I got this from Mike Sheffler, who writes a blog entitled Cone of Ignorance. You probably felt like there should have been a "The" at the beginning of the title. So did I. Anyway, I actually don't know him, I just took the opportunity to use his full name to insinuate that I actually was acquainted with him in some way. I'm not. So, having successfully turned you're mind to mush, my job here is done! Check this out...

This is a quiz to find out which Arrested Development Character Are You! And, as it turns out, I am...

Which Arrested Development Character Are You?

Clicking on the above graphic allows you to take the quiz! Ain't that just keen?

Any questions?

Ok, yes, she's incredible!

No more questions.

Good night!

Monday, July 11, 2005

Day 14454

Today, I met a billionaire. OK, so after this evening's posts in the AU, I know this is not what anyone expects me to write about, but so be it. Where was I? Right. Today, I met a billionaire. He is what is commonly referred to as new money, as he inherited his wealth less than a year ago. He came into the store and was obviously lonely. He talked nonstop for what seemed like an eternity. Everytime a subject was coming to a natural close, he would go off on some tangent.

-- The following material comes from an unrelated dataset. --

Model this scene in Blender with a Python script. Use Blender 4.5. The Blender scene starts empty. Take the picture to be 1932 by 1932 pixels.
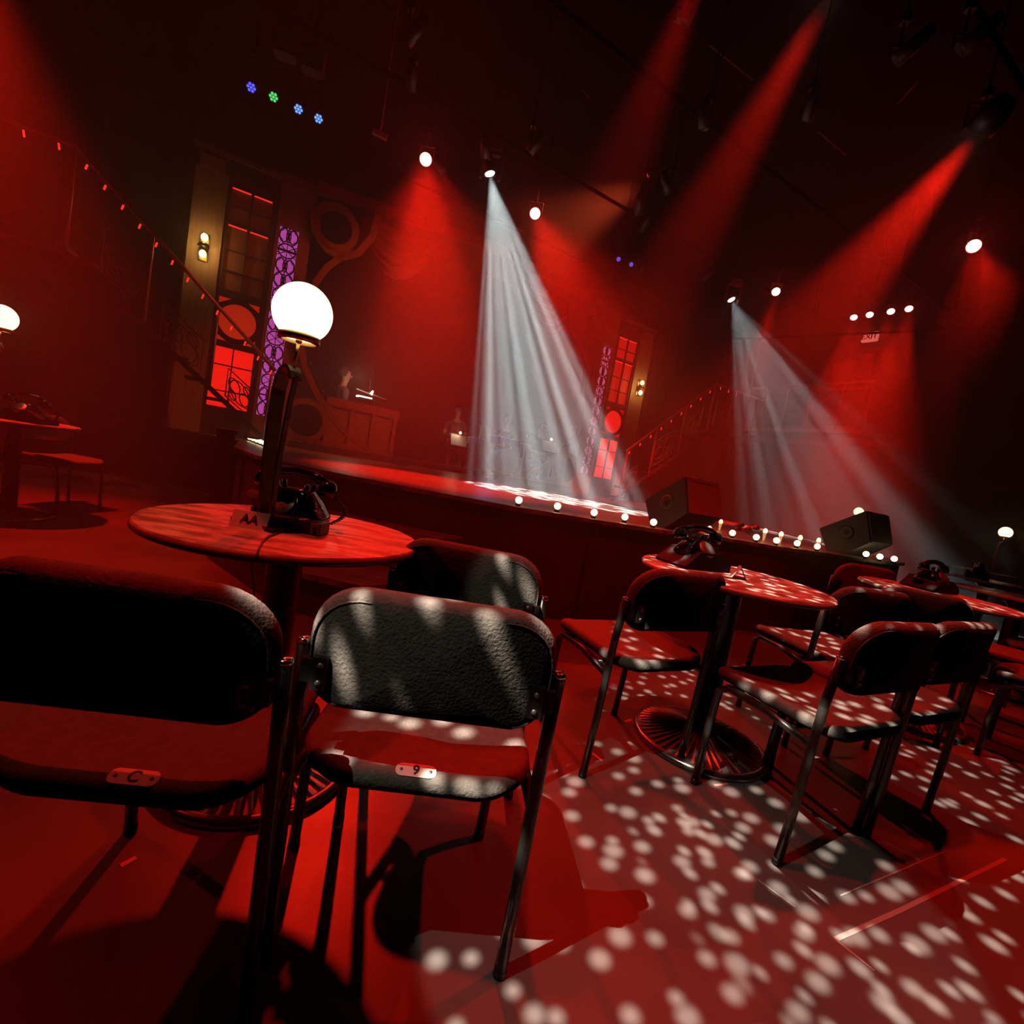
import bpy, bmesh, math, random
from mathutils import Vector, Matrix, Euler
random.seed(7)
C = bpy.context.scene.collection
sc = bpy.context.scene
PI = math.pi
rad = math.radians

# ------------------------------------------------------------------ camera
FPX, PITCH, ROLL, EYE = 930.0, rad(4.9), rad(10.0), 1.02
cF = Vector((0, math.cos(PITCH), -math.sin(PITCH)))
cU0 = Vector((0, math.sin(PITCH), math.cos(PITCH)))
cR0 = Vector((1, 0, 0))
cR = cR0*math.cos(ROLL) + cU0*math.sin(ROLL)
cU = cU0*math.cos(ROLL) - cR0*math.sin(ROLL)
EYEP = Vector((0, 0, EYE))
def ray(px, py): return cF + cR*((px-966)/FPX) + cU*((966-py)/FPX)
def at_h(px, py, h):
    d = ray(px, py); return EYEP + d*((h-EYE)/d.z)
def at_y(px, py, Y):
    d = ray(px, py); return EYEP + d*(Y/d.y)
cam_d = bpy.data.cameras.new('camera'); cam = bpy.data.objects.new('camera', cam_d); C.objects.link(cam)
m = Matrix((cR, cU, -cF)).transposed().to_4x4(); m.translation = EYEP
cam.matrix_world = m
cam_d.sensor_fit = 'HORIZONTAL'; cam_d.sensor_width = 36.0; cam_d.lens = 36.0*FPX/1932.0
cam_d.clip_start = 0.02; cam_d.clip_end = 100
sc.camera = cam

# ------------------------------------------------------------------ world, view, sampling
w = bpy.data.worlds.new('world'); sc.world = w; w.use_nodes = True
w.node_tree.nodes['Background'].inputs[0].default_value = (0.02, 0.001, 0.0006, 1)
w.node_tree.nodes['Background'].inputs[1].default_value = 0.05
sc.view_settings.view_transform = 'Standard'
sc.view_settings.look = 'None'
sc.view_settings.gamma = 1.0
sc.view_settings.use_curve_mapping = False
sc.view_settings.exposure = 0.0
cy = sc.cycles
cy.max_bounces = 5; cy.diffuse_bounces = 0; cy.glossy_bounces = 2; cy.volume_bounces = 0
cy.transmission_bounces = 2; cy.sample_clamp_indirect = 2.0; cy.sample_clamp_direct = 12.0
cy.caustics_reflective = False; cy.caustics_refractive = False
cy.use_denoising = True

# stage frame: local x runs stage left pillar -> right pillar, local -y toward the audience
A = Vector((0.86, 0.51, 0)).normalized(); N = Vector((A.y, -A.x, 0)); P0 = Vector((-4.24, 7, 0))
SROT = math.atan2(A.y, A.x)
def S(u, v, off=0.0): return P0 + A*u + N*off + Vector((0, 0, v))

# ------------------------------------------------------------------ lights of the rig
RED = (1.0, 0.012, 0.004)
def aim(o, target):
    d = Vector(target) - o.location
    o.rotation_euler = d.to_track_quat('-Z', 'Y').to_euler()
def spot(loc, target, power, size, blend=0.5, color=RED, radius=0.06, gobo=None):
    l = bpy.data.lights.new('spot_beam', 'SPOT'); l.energy = power; l.spot_size = rad(size); l.spot_blend = blend
    l.color = color; l.shadow_soft_size = radius
    o = bpy.data.objects.new('spot_beam', l); C.objects.link(o); o.location = loc; aim(o, target)
    if gobo:
        l.use_nodes = True; nt = l.node_tree; em = nt.nodes['Emission']
        gobo(nt, em)
    return o
def gobo_base(nt):
    tc = nt.nodes.new('ShaderNodeTexCoord')
    sp = nt.nodes.new('ShaderNodeSeparateXYZ'); nt.links.new(tc.outputs['Normal'], sp.inputs[0])
    dx = nt.nodes.new('ShaderNodeMath'); dx.operation = 'DIVIDE'; nt.links.new(sp.outputs[0], dx.inputs[0]); nt.links.new(sp.outputs[2], dx.inputs[1])
    dy = nt.nodes.new('ShaderNodeMath'); dy.operation = 'DIVIDE'; nt.links.new(sp.outputs[1], dy.inputs[0]); nt.links.new(sp.outputs[2], dy.inputs[1])
    cb = nt.nodes.new('ShaderNodeCombineXYZ'); nt.links.new(dx.outputs[0], cb.inputs[0]); nt.links.new(dy.outputs[0], cb.inputs[1])
    return cb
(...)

He mentioned being bored. Having retired because he was told to. Taking up golf, because he was told to. Hanging out with the Maloof's and other bigwigs because they were in his economic class. He was the most miserable person making $37 million per year in dividends I have ever met. Actually, he was the wealthiest person I ever met face to face. He was sad.

He mentioned how he was going insane from not knowing what to do next. How retirement was almost painfull. How much he hated the down time. Me, I couldn't do it. I don't think I could behave so aimlessly for such a long period just because the bills were already paid. I told him at the very least I would travel. Then, I mentioned my standard dream vacations to Tasmania and New Zealand. He asked me why and I gave him my explanations. Next thing I know, he offers to take me there!

OK. Would love to go. Would love to not have to pay for it. But can't take advantage of a lonely guy just because he can easily afford to pay my way. Oh, and BTW, I don't believe he's gay. We had earlier discussed the junk mail he must get. It contained letters from people asking for handouts, credit card offers, business offers, and, he said, 6 proposals of marriage from men! He made an "icky" face. Interestingly, no offers of marriage from women, though he did say that he frequently gets asked out by ladies when he goes to the bank. How pathetic is that? Fortunately, he's well aware of what they are after.

Anyway, like I said, he is sad - looks almost exhausted, even, from what I presume is a neverending line of people looking for handouts and fake friendships. Seems wierd to me that he would latch onto me so quickly. I imagine he is still getting used and abused by his inability to slowly find individuals he can trust. Are you getting the picture here? Long story short, I feel sorry for a guy who makes millions annually, doing nothing but signing his name to dividend checks! Makes me wonder if I really ever want to win the lottery. Ironically, I bought 2 quick-picks earlier in the day. Makes you think.

(Date & time of post altered to reflect that I started and just barely fell short of finishing this last night!)